▶ _EXERCISE MATERIALS_:
[BEGIN]

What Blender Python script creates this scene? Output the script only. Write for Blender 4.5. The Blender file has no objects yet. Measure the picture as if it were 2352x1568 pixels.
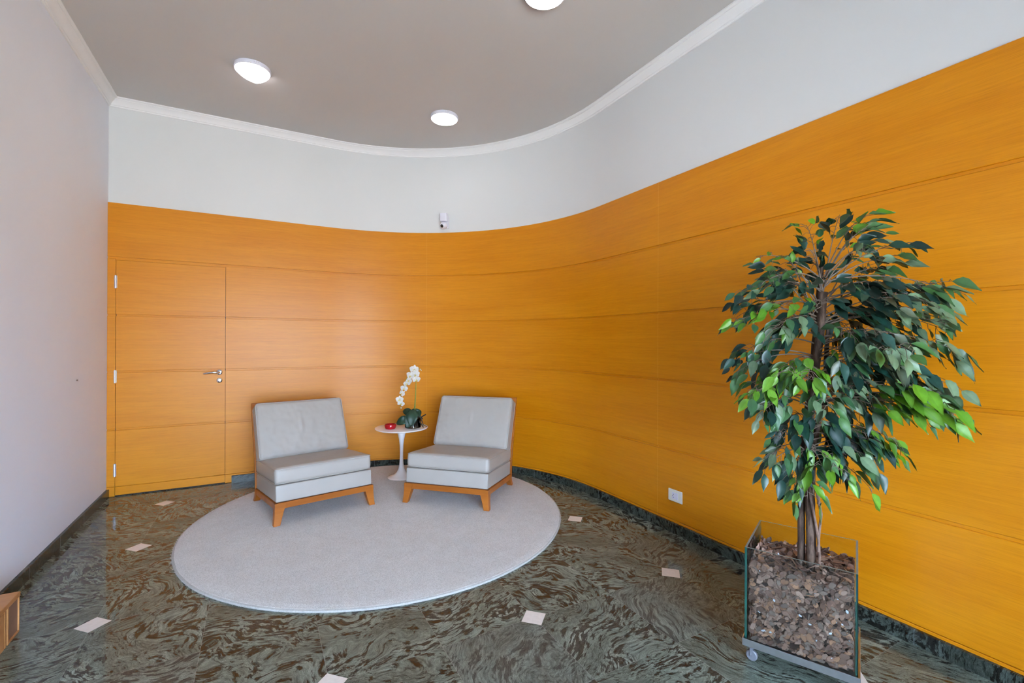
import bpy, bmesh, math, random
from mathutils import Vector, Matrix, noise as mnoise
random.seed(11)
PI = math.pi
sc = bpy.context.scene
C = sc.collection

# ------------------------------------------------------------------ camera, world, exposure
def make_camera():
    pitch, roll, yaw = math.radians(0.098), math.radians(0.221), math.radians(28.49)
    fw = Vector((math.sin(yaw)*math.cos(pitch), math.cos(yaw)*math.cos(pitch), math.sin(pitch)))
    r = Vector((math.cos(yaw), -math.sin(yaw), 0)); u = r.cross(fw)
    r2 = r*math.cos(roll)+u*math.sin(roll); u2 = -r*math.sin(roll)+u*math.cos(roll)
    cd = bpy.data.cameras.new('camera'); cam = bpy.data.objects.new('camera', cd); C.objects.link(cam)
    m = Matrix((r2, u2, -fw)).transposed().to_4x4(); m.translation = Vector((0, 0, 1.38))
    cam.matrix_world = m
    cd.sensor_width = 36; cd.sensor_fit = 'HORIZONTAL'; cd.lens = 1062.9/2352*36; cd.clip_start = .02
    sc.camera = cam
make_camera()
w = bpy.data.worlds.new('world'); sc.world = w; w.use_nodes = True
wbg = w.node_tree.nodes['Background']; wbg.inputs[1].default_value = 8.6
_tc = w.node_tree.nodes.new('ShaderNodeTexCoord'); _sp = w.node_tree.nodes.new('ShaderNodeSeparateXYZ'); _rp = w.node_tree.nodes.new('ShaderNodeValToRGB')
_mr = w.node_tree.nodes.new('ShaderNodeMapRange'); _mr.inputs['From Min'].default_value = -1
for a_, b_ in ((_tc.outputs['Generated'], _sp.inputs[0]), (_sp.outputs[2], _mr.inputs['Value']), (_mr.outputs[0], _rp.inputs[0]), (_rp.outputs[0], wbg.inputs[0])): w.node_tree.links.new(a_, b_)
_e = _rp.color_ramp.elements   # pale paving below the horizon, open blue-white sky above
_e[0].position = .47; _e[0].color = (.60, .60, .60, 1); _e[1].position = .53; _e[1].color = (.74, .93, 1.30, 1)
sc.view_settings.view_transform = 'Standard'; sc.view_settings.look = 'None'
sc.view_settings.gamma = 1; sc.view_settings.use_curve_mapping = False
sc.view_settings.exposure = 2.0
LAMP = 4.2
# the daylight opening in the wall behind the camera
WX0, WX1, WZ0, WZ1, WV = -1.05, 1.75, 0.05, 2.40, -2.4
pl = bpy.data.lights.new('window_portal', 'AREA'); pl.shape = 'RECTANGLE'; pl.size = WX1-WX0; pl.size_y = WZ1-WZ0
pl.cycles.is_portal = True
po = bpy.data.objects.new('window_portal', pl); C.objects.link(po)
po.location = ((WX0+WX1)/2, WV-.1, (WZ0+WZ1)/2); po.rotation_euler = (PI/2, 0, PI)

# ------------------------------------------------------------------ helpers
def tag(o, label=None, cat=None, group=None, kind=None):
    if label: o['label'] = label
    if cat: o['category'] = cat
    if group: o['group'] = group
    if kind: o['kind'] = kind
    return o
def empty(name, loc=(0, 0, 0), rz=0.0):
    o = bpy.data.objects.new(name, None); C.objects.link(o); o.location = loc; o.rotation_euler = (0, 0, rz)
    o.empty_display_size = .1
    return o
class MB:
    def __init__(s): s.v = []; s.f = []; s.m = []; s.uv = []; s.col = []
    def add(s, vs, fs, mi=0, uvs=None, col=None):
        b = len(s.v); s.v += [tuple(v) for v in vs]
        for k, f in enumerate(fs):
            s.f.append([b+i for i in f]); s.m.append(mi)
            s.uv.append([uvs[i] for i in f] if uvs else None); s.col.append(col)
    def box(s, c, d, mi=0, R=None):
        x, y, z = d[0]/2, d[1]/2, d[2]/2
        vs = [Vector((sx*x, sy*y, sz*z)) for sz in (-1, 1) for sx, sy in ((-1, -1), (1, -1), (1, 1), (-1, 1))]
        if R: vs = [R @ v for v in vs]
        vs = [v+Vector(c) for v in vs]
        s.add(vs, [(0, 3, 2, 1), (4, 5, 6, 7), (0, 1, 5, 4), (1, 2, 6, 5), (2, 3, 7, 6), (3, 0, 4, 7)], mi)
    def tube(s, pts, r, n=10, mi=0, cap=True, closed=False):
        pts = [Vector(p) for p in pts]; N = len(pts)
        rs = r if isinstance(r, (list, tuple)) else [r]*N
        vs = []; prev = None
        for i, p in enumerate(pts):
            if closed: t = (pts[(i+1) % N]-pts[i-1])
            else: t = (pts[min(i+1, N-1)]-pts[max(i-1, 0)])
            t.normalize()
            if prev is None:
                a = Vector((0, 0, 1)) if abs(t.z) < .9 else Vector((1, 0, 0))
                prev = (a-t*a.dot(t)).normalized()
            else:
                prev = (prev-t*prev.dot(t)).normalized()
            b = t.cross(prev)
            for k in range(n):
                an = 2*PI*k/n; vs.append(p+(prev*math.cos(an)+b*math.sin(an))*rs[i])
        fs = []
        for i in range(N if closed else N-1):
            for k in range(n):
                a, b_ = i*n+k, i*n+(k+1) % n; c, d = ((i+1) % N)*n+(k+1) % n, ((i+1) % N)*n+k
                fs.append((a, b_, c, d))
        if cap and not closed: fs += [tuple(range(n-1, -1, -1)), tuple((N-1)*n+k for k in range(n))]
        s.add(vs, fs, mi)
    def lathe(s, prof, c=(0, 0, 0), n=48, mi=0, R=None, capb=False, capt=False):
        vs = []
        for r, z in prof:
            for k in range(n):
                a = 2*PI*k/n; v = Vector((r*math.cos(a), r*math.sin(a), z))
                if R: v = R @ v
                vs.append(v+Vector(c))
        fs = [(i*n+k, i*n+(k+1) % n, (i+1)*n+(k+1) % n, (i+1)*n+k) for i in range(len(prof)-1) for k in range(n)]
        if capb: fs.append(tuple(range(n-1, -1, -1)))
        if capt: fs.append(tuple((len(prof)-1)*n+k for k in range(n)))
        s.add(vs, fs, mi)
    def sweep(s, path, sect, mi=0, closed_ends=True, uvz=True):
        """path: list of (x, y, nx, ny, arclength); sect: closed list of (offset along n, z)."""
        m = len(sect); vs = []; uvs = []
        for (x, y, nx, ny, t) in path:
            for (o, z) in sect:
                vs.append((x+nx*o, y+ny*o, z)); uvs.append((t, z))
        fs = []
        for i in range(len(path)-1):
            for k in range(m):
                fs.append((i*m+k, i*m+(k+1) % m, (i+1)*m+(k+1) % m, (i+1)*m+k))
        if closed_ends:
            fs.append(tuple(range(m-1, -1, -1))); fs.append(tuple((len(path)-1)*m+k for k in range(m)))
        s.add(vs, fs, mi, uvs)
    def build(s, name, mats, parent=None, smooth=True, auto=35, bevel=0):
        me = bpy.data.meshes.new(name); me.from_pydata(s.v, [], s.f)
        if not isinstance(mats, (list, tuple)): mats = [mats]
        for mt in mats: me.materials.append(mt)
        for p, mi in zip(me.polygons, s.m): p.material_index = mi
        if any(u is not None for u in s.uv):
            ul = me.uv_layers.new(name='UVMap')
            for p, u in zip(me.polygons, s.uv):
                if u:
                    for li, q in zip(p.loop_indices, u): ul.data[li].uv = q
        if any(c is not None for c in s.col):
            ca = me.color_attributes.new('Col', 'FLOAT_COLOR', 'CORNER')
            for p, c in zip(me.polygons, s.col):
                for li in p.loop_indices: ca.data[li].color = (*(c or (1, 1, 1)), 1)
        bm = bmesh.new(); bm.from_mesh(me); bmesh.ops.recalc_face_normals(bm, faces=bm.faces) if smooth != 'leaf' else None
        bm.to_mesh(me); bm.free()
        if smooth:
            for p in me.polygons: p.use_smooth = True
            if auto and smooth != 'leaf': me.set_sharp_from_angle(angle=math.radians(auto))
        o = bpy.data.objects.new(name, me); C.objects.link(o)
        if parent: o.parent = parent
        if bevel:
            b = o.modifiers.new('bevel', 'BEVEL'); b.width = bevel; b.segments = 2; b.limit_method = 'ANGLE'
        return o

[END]
[BEGIN]

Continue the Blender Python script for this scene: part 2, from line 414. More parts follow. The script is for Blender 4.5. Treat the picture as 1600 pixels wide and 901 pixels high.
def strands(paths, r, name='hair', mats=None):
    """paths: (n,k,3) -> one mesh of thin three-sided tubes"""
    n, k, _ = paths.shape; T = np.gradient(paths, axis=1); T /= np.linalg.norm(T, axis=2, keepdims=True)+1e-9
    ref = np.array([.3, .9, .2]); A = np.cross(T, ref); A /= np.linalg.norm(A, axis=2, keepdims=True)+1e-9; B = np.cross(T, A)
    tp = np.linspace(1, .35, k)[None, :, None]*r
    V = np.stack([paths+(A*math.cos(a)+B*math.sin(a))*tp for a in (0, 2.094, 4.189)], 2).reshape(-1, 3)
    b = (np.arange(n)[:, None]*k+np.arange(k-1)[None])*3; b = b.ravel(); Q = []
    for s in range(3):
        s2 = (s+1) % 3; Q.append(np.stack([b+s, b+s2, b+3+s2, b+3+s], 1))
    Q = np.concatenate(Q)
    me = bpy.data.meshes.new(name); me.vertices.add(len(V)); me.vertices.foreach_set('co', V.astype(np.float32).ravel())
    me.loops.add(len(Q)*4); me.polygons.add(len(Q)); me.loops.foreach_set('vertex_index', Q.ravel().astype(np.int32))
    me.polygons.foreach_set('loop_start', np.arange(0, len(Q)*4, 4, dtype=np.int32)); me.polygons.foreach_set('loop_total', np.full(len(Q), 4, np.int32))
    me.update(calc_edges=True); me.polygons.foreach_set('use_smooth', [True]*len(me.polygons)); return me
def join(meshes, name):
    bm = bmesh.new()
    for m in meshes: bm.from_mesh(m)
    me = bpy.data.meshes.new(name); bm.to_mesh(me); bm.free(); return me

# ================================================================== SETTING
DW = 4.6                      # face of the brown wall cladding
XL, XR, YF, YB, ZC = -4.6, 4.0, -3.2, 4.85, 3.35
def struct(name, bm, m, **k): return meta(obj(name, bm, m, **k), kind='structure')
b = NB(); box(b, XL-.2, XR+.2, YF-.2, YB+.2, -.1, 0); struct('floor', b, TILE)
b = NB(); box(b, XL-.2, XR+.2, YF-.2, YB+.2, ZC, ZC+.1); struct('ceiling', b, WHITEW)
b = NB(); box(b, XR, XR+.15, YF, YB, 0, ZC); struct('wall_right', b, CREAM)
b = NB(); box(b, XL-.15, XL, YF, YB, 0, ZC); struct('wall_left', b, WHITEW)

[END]
[BEGIN]

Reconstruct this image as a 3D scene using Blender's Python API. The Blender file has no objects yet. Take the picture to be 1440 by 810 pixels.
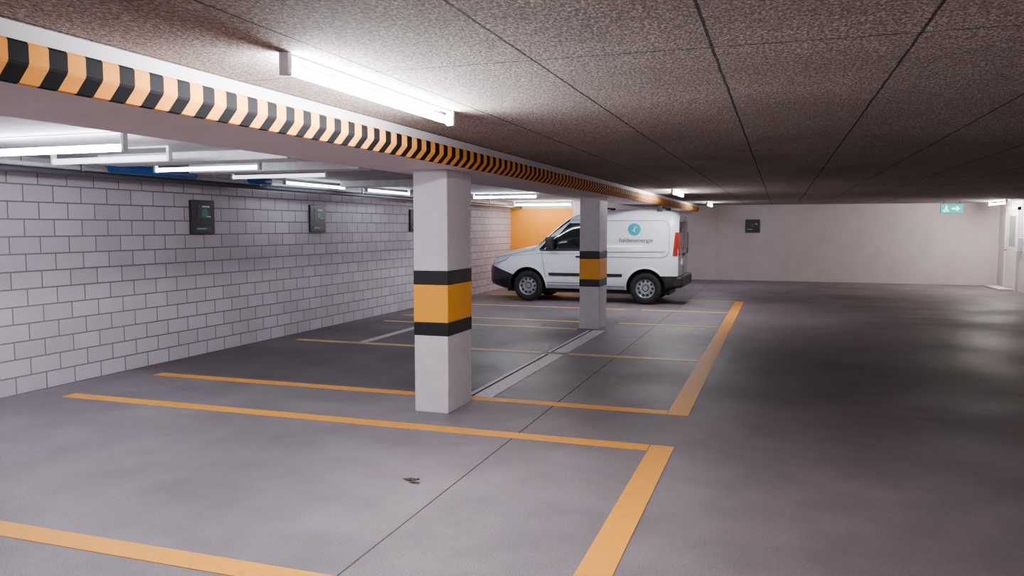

[END]

▶ _THE EXERCISE_: The lines you need run from the one containing "What Blender Python" down to the one containing "C = sc.collection"; print them exactly, both ends included, and leave out pictures.

▶ _EXERCISE ANSWER_:
What Blender Python script creates this scene? Output the script only. Write for Blender 4.5. The Blender file has no objects yet. Measure the picture as if it were 2352x1568 pixels.
import bpy, bmesh, math, random
from mathutils import Vector, Matrix, noise as mnoise
random.seed(11)
PI = math.pi
sc = bpy.context.scene
C = sc.collection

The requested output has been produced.